The First http://www.telegraph.co.uk/travel/destinations/northamerica/usa/8299255/USA-The-art-of-the-Grand-Canyon.html

The Last http://www.telegraph.co.uk/travel/destinations/northamerica/usa/8357381/The-Grand-Canyon-an-insiders-guide.html

My favorite in-between blog about the Canyon's mule wranglers http://www.telegraph.co.uk/travel/artsandculture/8316787/Artist-in-residence-the-mules-of-the-Grand-Canyon.html


Sunday, September 11, 2011




GRAND CANYON: AfterImage Series

This is the first of 25 or more weekly posts that will chronicle one of the most extraordinary opportunities of my life: spending 3 weeks living on the South Rim of the Grand Canyon as Artist in Residence, in January and February, 2011.


The blog series will unfold in something like real time--or rather the recreation of real time. It's a stab at capturing the inspiration process, rather than simply presenting inspiration's finished product. I'll begin with my arrival at the Canyon, and the ideas that flowed so fast I could barely make a cup of tea, because I had to keep rushing back to my notebook in the living room, which looked out onto the North Rim, to jot down ideas I'd had while waiting for the water to boil in the kitchen...I had no peace, and that was good.
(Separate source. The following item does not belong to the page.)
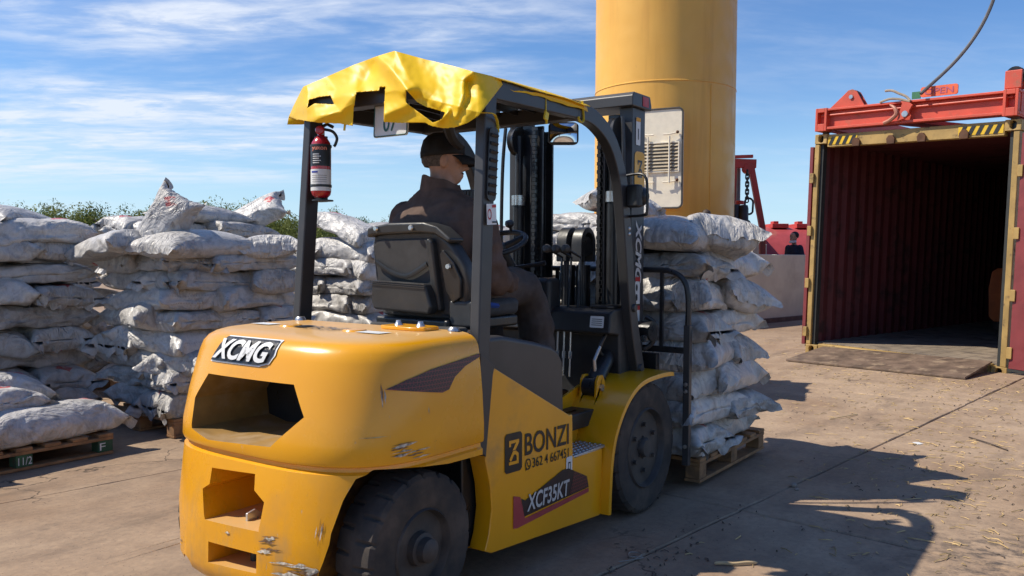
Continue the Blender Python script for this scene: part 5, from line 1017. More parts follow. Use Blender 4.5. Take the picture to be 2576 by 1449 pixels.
# stickers and lettering on the right outer rail
ys = -.422
plate(rr01(.1, 3), fpt(.275, ys, 1.86 + .165), (.055, 0, 0), (0, 0, .155), 'rail_sticker', WHITE, fk, lift=.003); plate([(0, .86), (1, .86), (1, 1), (0, 1)], fpt(.275, ys, 1.86 + .165), (.055, 0, 0), (0, 0, .155), 'sticker_heading', pm('amber_print', (.75, .35, .02), .5), fk, lift=.0045); plate([(.4, .2), (.6, .2), (.6, .6), (.4, .6)], fpt(.275, ys, 2.025), (.055, 0, 0), (0, 0, .155), 'sticker_icon', INK, fk, lift=.0045)
plate(rr01(.28, 5, .5), fpt(.262, ys, 1.785), (.125, 0, 0), (0, 0, .205), 'rail_badge', pm('badge_yellow', (.70, .36, .02), .4), fk, lift=.003)
flat_mesh([(.22, .82), (.80, .82), (.80, .74), (.60, .56), (.42, .56), (.62, .74), (.34, .74), (.34, .66), (.22, .66)], [(0, 1, 2, 5, 6, 7, 8), (2, 3, 4, 5)], fpt(.275, ys, 1.81), (.10, 0, 0), (0, 0, .16), 'badge_glyph', INK, fk, lift=.0045)
flat_mesh([(.22, .20), (.78, .20), (.78, .46), (.62, .54), (.44, .54), (.24, .34), (.34, .28), (.50, .44), (.60, .44), (.66, .40), (.66, .28), (.22, .28)], [(0, 1, 10, 11), (1, 2, 9, 10), (2, 3, 8, 9), (3, 4, 7, 8), (4, 5, 6, 7)], fpt(.275, ys, 1.81), (.10, 0, 0), (0, 0, .16), 'badge_glyph', INK, fk, lift=.0045)
word('XCMG', fpt(.285, ys, 1.60), (0, 0, -.36), (.075, 0, 0), 'rail_lettering', pm('silver_decal', (.55, .54, .52), .4), fk, shear=.25, offset=.04, lift=.003)
for z in (1.12, .955):
    plate([(0, 0), (1, 0), (1, 1), (0, 1)], fpt(.285, ys, z), (.06, 0, 0), (0, 0, .155), 'rail_sticker', WHITE, fk, lift=.003); plate([(0, .84), (1, .84), (1, 1), (0, 1)], fpt(.285, ys, z), (.06, 0, 0), (0, 0, .155), 'sticker_heading', REDP, fk, lift=.0045)
    for k in (.12, .48): plate([(.3 + .2 * math.cos(a), k + .13 + .13 * math.sin(a)) for a in [2 * math.pi * i / 12 for i in range(12)]], fpt(.285, ys, z), (.06, 0, 0), (0, 0, .155), 'sticker_icon', INK, fk, lift=.0045)
# carriage, load backrest, forks
for z in (.30, .70): FB().box(.42, .462, -.50, .50, z, z + .13).build('carriage_bar', BLACKM, fk, .006)
for y in (-.30, .30): FB().box(.395, .42, y - .03, y + .03, .28, .86).build('carriage_plate', BLACKM, fk)
for s in (-1, 1):
    FB().box(.463, .500, s * .685 if s < 0 else .645, s * .645 if s < 0 else .685, .19, 1.0).build('backrest_side_plate', GREYP, fk, .004)
    for z in (.30, .62, .66): FB().lathe([(.012, 0), (.012, .010), (0, .012)], (.4625, s * .665, z), (-1, 0, 0), 6).build('backrest_bolt', STEEL, fk)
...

The Artist in Resident's living room, above Verkamp's Visitor's Center. To the right is the view from the living room window.


As the series unfolds I'll chronicle these invasive, tea-interrupting ideas, and how they evolved from scribbles and sketches into finished artwork--or, I should say, are still evolving, as the work as a whole is still in progress. (Let's hope I finish by February, 2012, as I'd like to conclude the series more or less a year to the day I left the Canyon. It'll be a push, so if my friends wonder why I'm slow in returning emails, please know that I'm not lying on the sofa peeling grapes, but trying to turn these fragments into art...)
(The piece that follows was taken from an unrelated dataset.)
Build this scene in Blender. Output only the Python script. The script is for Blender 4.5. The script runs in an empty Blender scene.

Most entries will be posted on Monday mornings--unless I'm traveling, and then it's anyone's guess.

For anyone interested in the South Rim AIR program, see their website: http://www.nps.gov/grca/supportyourpark/air.htm




ENTRY 1


I arrived at the apartment. And there was the Canyon in the windows. I wasn't ready to see it yet--I didn't feel up to it. I was tired and jet-lagged, already beginning to struggle with what I'd learn would be altitude sickness. I needed to be sharp--ultra-sharp, perception honed, mind's eye memory at the ready--to meet the moment head on, my first view of the Grand Canyon. Ready to make a fine memory. And instead my hair was dirty and I was tired and I had a pebble in my boot. So I turned around and didn't look right away.

That lasted about 30 guilty seconds. When I did look out the lavish windows, into the vast red expanse, I still wasn't on my game, but can anyone ever live up to the Grand Canyon? The first thing I noticed were the absences.

Journal entry: 26 January 2011

My first view of the Grand Canyon

 I saw what wasn’t there before I saw what was. The blank spaces, the deep blue shadows falling from the face of the North Rim—they leapt at me and claimed my sight.

 The majesty of distance; the rocky reds and golds; the ancient tendrils of earth shakily staking a spot in the sun for deep time: these things brought me to the edge of tears when I thought about them.

 But those negative spaces came before thought. The rivers of shadow flowing down the North Rim. Time manifested vertically, pivoting horizontally. The Canyon as sundial, its cast shadows marking a trail of time like the one labeled on the South Rim Trail, albeit in hours instead of eons.

 Alright: I guess I thought about the absences, too. But that came later. First came the lure of abstraction: the blank, blue, negative spaces, streaming like inky tributaries of the night sky—at 5 pm, in strong late sun, a once and future promise—down to the Colorado River. Repositories of the imagination. Where fiction grows and flourishes.